Comprehensive: No single focus, no lavish public improvements, no name-brand business recruitment, or endless promotional events can revitalize Main Street. For successful, sustainable, long-term revitalization, a comprehensive approach, including activity in each of Main Street's Four Points, is essential.
Incremental: Baby steps come before walking. Successful revitalization programs begin with basic, simple activities that demonstrate that "new things are happening " in the commercial district. As public confidence in the Main Street district grows and participants' understanding of the revitalization process becomes more sophisticated, Main Street is able to tackle increasingly complex problems and more ambitious projects. This incremental change leads to much longer-lasting and dramatic positive change in the Main Street area.
Self-help: No one else will save your Main Street. Local leaders must have the will and desire to mobilize local resources and talent. That means convincing residents and business owners of the rewards they'll reap by investing time and money in Main Street; the heart of their community. Only local leadership can produce long-term success by fostering and demonstrating community involvement and commitment to the revitalization effort.
Partnerships: Both the public and private sectors have a vital interest in the district and must work together to achieve common goals of Main Street's revitalization. Each sector has a role to play and each must understand the other's strengths and limitations in order to forge an effective partnership.
Identifying and capitalizing on existing assets: Apalachicola must capitalize on the assets that make it unique. It has unique qualities like distinctive buildings and human scale that give people a sense of belonging. These local assets must serve as the foundation for all aspects of the revitalization program.
Quality: Emphasize quality in every aspect of the revitalization program. This applies to all elements of the process, from storefront designs to promotional campaigns to educational programs. Shoestring budgets and "cut and paste" efforts reinforce a negative image of the commercial district. Instead, concentrate on quality projects over quantity.

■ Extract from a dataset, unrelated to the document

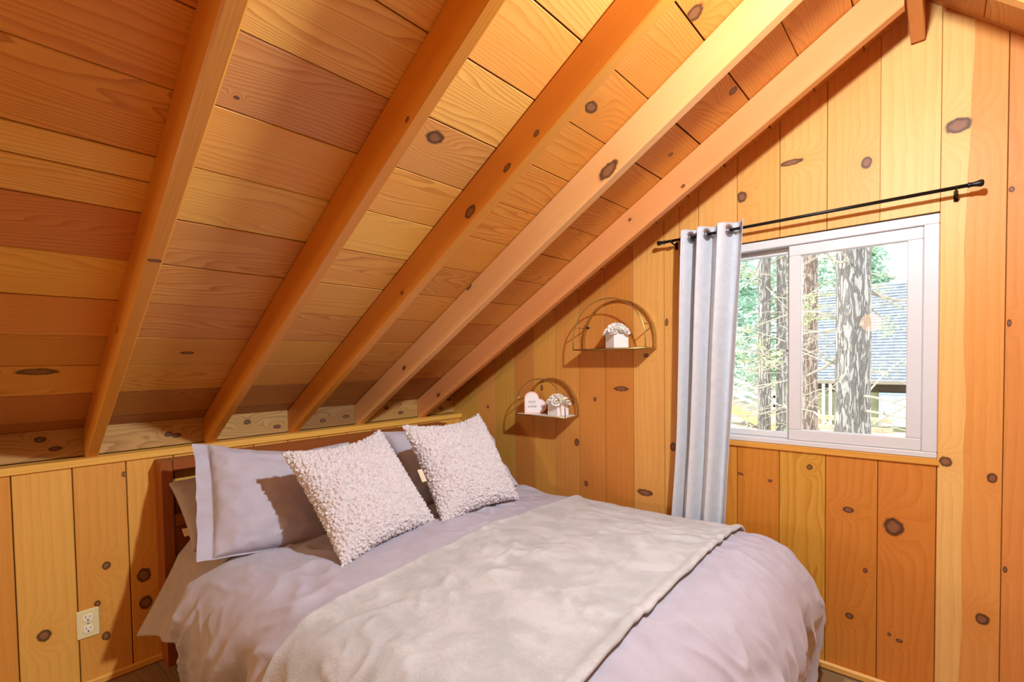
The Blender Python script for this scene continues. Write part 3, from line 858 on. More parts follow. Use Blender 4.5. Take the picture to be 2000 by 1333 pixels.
def planter(loc, rz, w, h, label):
    t = thing('planter', loc, label, 'planter', 'white square planters on the arched shelves', (0, 0, rz))
    m = MB()
    hw = w / 2
    m.box((-hw, -hw, 0), (hw, hw, h - .004), 0, .003)
    for a, b in (((-hw, -hw), (hw, -hw + .006)), ((-hw, hw - .006), (hw, hw)), ((-hw, -hw + .006), (-hw + .006, hw - .006)), ((hw - .006, -hw + .006), (hw, hw - .006))):
        m.box((a[0], a[1], h - .004), (b[0], b[1], h), 0, .001)
    m.build('pot', [M['ceramic']], t, world=False)
    rg = random.Random(int(loc[0] * 1000))
    m = MB()
    def rosette(c, nrm, R, npet):
        c, nrm = Vector(c), Vector(nrm).normalized()
        a = nrm.orthogonal().normalized(); b = nrm.cross(a)
        for ring, (rr_, tilt, cnt) in enumerate(((1.0, .35, npet), (.72, .8, npet - 2), (.42, 1.25, max(4, npet - 4)))):
            for k in range(cnt):
                an = 2 * PI * (k + .5 * ring) / cnt + rg.uniform(-.15, .15)
                d = a * math.cos(an) + b * math.sin(an)
                dd = (d * math.cos(tilt) + nrm * math.sin(tilt)).normalized()
                side = nrm.cross(d).normalized()
                nn = dd.cross(side).normalized()
                L = R * rr_ * rg.uniform(.9, 1.1); wd = L * .42
                V = []
                for s_, (f_, wv, cup) in enumerate(((0, .25, 0), (.35, .9, -.06), (.7, 1.0, -.02), (.93, .55, .07), (1.0, .08, .12))):
                    p = c + dd * (L * f_) + nn * (cup * L)
                    V += [p - side * (wd * wv), p + nn * (-.10 * L * wv), p + side * (wd * wv)]
                F = []
                for i in range(4):
                    for j in (0, 1): F.append((i * 3 + j, i * 3 + j + 1, (i + 1) * 3 + j + 1, (i + 1) * 3 + j))
                m.add(V, F)
    spots = [(0, 0, .026), (hw * .4, -hw * .5, .018), (-hw * .45, -hw * .4, .020), (hw * .1, hw * .5, .020)] + [(hw * .85 * math.cos(a), hw * .85 * math.sin(a), .004) for a in np.linspace(0, 2 * PI, 8)[:-1]] + [(hw * 1.1 * math.cos(a), hw * 1.1 * math.sin(a), -.004) for a in np.linspace(.4, 2 * PI + .4, 6)[:-1]]
    for x, y, dz in spots:
        rosette((x, y, h + dz + .004), (x * 20, y * 20, .8), w * rg.uniform(.30, .42), rg.choice([8, 9]))
    # one trailing spray over the rim
    for k in range(4):
        rosette((-hw * 1.12, -hw * .5 + .006 * k, h - .008 - .006 * k), (-1, -.7, .1), w * .16, 7)
    m.build('flowers', [M['petal']], t, True, world=False)
    return t
planter((1.300, -0.068, 1.361), math.radians(-28), 0.088, 0.083, 'white square planter of cream flowers on the upper shelf')
planter((0.912, -0.066, 0.983), math.radians(-12), 0.088, 0.076, 'white square planter of cream flowers on the lower shelf, right of the heart')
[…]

Change: Skeptics turn into believers and attitudes about the commercial district will turn around. At first, almost no one believes Main Street can really accomplish the work. Changes in attitude and practice are slow but definite. Public support for change will build as the Main Street program grows and consistently meets its goals. Change also means engaging in better business practices, altering ways of thinking, and improving the physical appearance of the commercial district. A carefully planned Main Street program will help shift public perceptions and practices to support and sustain the revitalization process.
Implementation: To succeed, Main Street must show visible results that can only come from completing projects. Frequent, visible changes are a reminder that the revitalization effort is under way and succeeding. Small projects at the beginning of the program pave the way for larger ones as the revitalization effort matures, and that constant revitalization activity creates confidence in the Main Street program and ever-greater levels of participation.
 
The founding board was created on April 6, 2010 and set fast to work building a strong organization. The board has committed that no membership fee will be charged and while the program will focus on a specific area, the entire community will benefit. The board is made up of business and property owners as well as concerned citizens, members are Harry Arnold, Jamie Atchison, Leon Bloodworth, George Coon, Cindy Giametta, George Mahr, Pam Mahr, Shirley Pace, and Lynn Wilson. Joe Taylor served as the initial volunteer coordinator. At the March 2011 Board meeting, Jim Bacarach, Daphne Davis and Joe Taylor were asked to join the Board. Paulette Moss accepted the role as the Main Street Program Manager.
 
The Mayor of Americus, Georgia, Russell Thomas had this to say about the program, “For the longest time, we all waited for a white knight to ride into town and fix the problem. But the Main Street people made us realize that the only way to get it done right was to do it ourselves."